Ces inquiétudes s’intensifient dans le contexte du télébénévolat. En effet, toute une littérature scientifique, dans laquelle nous participons avec notre projet « Bénévolat en mouvement », présente le bénévolat comme un don de soi qui permet avant tout de socialiser et de développer des relations. Si nous avons critiqué cette vision idéalisée dans le passé, il reste que celle-ci indique bien que les bénévoles ne s’impliquent pas pour les mêmes raisons que les travailleuses et les travailleurs.

Dans leur engagement, les bénévoles recherchent bien souvent une intensification de leur vie affective ou de leurs liens sociaux. Il s’agit de pouvoir toucher les autres, mais aussi de se sentir touchés en retour.

Or, les organismes qui ont dû décréter la fin du bénévolat en présentiel durant les multiples vagues pandémiques ont fait face aux frustrations et parfois au désespoir des bénévoles, soudainement désemparés par ces nouvelles configurations. Dans son texte intitulé Le confinement d’un bénévole, petit journal de bord, Pierre Reboul écrit notamment que « ce confinement fait passer cet autre de chair et de sang, ce regard vivant, à un statut d’être imaginaire et absent. Comment vivre sans celui qui, pleinement incarné, fait de moi à tout moment son semblable ? ».

Bien sûr, notre propos ici n’est pas de souligner que les organismes ont mal joué leurs cartes, la transition vers le bénévolat en ligne a permis de faire perdurer des services essentiels.
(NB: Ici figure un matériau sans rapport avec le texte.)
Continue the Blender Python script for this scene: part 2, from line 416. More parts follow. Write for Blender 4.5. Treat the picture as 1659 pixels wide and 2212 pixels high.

La question est plutôt celle de la continuité : alors que nous revenons peu à peu à la normale, devrions-nous préserver cette présence en ligne au nom de la flexibilité et de l’efficacité ? Dans le cas du bénévolat, tout indique que cette voie est mauvaise.

Non seulement le bénévolat en ligne retire une présence et une chaleur qui est le « carburant vitalisant » de nombreux bénévoles, mais il peut aussi accentuer la fracture numérique et avoir un effet délétère sur le bien-être et la santé des bénévoles aînés.

Alors que de plus en plus d’organismes se demandent comment mieux fidéliser leurs bénévoles, il nous semble essentiel d’inscrire ces réflexions dans les mutations sociétales des trois dernières années. Si, comme le présente la Semaine de l’action bénévole, « bénévoler change la vie », c’est avant tout parce que cette action solidaire se situe dans un réseau dense de relations sociales, notamment familiales et communautaires, qui rendent le bénévolat particulièrement significatif. Il faut le dire : la numérisation à outrance ne pourra jamais préserver la profondeur et l’épaisseur de ces relations.